The Boiler | 191 North 14th Street (Pierogi’s new adjunct exhibition space) Opening Reception | May 15, 2009. 7-10pm
Slow Motion Car Crash
This sculpture is a machine that advances two full sized automobiles slowly into one another, simulating a head on automobile collision. The gear system can be adjusted so that the crash occurs over the period of a few days, up to one year or more. The movement can be made so slow as to be invisible.
It is almost impossible to watch a modern action film without at least one automobile wreck. Why do we find interest and excitement in new versions of the same event? Why are we not satisfied? Cars are extensions of our body and our ego. We buy or modify cars that reflect our personalities and egos. When we see an automobile destroyed, in a way we are looking at our own inevitable death. This moment is, because of it’s inherent speed, almost invisible. We have slowed the event via film and video but only from a camera’s perspective.

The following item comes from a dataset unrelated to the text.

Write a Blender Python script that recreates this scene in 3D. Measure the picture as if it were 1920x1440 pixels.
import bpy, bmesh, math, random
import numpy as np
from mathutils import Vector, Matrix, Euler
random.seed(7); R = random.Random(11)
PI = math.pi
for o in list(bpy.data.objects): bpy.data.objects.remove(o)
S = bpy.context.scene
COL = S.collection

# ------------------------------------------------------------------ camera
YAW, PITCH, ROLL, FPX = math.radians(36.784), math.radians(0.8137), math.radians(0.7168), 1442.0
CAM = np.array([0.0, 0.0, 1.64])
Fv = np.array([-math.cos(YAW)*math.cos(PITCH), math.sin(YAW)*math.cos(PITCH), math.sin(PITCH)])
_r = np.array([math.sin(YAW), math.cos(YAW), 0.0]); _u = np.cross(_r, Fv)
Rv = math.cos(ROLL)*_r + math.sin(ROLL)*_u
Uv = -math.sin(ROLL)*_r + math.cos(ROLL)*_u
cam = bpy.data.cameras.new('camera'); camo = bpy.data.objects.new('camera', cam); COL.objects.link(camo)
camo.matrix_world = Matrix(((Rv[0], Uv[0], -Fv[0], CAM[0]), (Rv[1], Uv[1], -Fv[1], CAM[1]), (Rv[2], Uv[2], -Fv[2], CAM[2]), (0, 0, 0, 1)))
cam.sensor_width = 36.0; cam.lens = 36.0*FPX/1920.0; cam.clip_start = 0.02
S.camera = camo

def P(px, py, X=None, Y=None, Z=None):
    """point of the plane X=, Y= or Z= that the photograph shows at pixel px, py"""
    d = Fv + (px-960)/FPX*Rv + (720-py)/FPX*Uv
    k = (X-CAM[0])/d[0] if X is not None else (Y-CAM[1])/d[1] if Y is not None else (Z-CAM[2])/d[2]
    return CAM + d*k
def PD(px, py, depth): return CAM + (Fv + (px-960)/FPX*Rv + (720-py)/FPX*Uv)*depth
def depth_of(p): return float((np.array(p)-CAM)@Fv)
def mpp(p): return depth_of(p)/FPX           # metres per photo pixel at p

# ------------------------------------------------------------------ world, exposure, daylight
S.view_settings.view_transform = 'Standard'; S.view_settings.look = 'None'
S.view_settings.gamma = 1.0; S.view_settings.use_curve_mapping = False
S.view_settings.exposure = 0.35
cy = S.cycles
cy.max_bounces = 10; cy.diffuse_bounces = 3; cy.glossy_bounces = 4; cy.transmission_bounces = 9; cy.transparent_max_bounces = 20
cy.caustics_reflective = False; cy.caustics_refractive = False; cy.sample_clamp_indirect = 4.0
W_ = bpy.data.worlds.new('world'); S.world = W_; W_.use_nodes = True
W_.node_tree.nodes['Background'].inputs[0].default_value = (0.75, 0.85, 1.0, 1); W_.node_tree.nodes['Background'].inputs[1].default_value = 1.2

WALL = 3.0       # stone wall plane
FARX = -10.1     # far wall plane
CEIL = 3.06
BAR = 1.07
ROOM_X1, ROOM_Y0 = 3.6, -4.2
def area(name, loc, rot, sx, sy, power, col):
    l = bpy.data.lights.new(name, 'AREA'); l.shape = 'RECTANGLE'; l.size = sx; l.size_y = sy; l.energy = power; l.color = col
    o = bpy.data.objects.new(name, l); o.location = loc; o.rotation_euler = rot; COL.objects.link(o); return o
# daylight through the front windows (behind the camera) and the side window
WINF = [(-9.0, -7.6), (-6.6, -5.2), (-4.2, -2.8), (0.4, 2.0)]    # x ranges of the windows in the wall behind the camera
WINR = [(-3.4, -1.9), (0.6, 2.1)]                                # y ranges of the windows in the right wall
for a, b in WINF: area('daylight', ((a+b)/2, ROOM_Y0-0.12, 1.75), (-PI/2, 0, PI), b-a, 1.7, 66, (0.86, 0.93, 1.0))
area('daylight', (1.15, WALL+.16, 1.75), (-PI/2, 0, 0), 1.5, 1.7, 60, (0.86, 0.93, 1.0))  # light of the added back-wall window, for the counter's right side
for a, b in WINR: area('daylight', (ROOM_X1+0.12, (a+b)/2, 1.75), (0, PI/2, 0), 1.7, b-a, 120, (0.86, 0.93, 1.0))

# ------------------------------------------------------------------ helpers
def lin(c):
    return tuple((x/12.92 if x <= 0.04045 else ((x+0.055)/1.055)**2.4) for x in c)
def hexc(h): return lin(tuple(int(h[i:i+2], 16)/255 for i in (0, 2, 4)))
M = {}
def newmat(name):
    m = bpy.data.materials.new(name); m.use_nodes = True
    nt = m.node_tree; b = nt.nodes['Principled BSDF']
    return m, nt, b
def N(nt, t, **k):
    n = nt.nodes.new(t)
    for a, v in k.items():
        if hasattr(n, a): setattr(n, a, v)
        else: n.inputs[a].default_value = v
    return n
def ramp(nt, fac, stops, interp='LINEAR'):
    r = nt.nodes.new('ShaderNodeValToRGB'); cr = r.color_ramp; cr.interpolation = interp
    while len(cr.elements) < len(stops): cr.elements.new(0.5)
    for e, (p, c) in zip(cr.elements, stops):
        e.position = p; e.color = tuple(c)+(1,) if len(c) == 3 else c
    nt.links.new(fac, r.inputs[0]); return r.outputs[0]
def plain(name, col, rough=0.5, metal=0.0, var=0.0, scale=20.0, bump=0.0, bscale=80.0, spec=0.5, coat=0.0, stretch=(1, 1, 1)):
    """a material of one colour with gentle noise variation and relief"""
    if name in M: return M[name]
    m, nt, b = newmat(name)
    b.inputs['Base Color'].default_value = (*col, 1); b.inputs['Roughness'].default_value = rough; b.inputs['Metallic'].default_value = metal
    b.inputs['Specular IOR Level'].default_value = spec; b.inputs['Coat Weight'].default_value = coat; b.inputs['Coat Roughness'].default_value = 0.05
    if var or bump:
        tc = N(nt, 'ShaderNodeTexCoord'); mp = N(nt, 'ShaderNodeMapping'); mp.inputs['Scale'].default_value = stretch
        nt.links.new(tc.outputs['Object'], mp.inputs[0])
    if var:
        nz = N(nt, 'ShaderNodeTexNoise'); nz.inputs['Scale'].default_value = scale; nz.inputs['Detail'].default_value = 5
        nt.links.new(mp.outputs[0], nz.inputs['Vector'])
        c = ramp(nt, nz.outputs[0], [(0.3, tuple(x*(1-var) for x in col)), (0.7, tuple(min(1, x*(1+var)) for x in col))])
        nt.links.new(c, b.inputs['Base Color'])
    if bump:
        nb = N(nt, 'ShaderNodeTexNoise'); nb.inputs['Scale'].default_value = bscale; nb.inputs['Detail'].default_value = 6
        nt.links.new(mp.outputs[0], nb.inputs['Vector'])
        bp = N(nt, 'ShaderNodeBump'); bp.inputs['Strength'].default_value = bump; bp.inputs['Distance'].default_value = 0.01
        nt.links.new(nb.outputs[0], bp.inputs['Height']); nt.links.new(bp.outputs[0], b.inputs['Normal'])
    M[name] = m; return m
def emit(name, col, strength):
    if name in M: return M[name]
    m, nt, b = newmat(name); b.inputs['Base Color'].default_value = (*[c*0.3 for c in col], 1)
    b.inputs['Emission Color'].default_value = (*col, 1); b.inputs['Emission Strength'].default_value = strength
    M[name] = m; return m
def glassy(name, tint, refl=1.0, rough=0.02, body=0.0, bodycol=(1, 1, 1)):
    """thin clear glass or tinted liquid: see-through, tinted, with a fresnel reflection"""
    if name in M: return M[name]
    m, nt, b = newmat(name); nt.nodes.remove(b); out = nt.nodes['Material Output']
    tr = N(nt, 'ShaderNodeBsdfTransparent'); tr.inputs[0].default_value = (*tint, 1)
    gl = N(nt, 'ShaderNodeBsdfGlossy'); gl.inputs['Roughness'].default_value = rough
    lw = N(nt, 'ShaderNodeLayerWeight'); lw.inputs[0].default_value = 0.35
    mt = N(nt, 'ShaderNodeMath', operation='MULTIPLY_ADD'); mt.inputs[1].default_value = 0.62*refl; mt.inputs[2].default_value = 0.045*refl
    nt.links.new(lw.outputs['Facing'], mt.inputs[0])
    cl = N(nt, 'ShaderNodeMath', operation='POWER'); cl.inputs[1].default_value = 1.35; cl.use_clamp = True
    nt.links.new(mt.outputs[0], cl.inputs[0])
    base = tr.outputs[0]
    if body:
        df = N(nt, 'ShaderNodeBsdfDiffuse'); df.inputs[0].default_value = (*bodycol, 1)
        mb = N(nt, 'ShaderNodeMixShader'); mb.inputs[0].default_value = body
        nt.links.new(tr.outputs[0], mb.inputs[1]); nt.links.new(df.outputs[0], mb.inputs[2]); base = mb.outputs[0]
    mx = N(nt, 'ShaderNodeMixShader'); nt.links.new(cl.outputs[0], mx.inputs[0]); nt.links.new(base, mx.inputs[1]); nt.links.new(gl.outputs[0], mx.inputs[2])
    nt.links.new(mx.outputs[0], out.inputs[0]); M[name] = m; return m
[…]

We never get to see the transformation of living breathing car to wreck in its entirety, in detail. This piece offers the viewer the ability to examine in three dimensions the collision of these cars. A moment that might take a fraction of a second in an actual collision will be expanded to take days.
Car wrecks are spectacular moments. This piece, by changing one of the key variables, removes and changes the nature of the event. What was life threatening is now rendered safe. What was supremely spectacular is now almost static. The wreck has been broken down to its Newtonian components. We are left to contemplate our own mortality our own Newtonian components.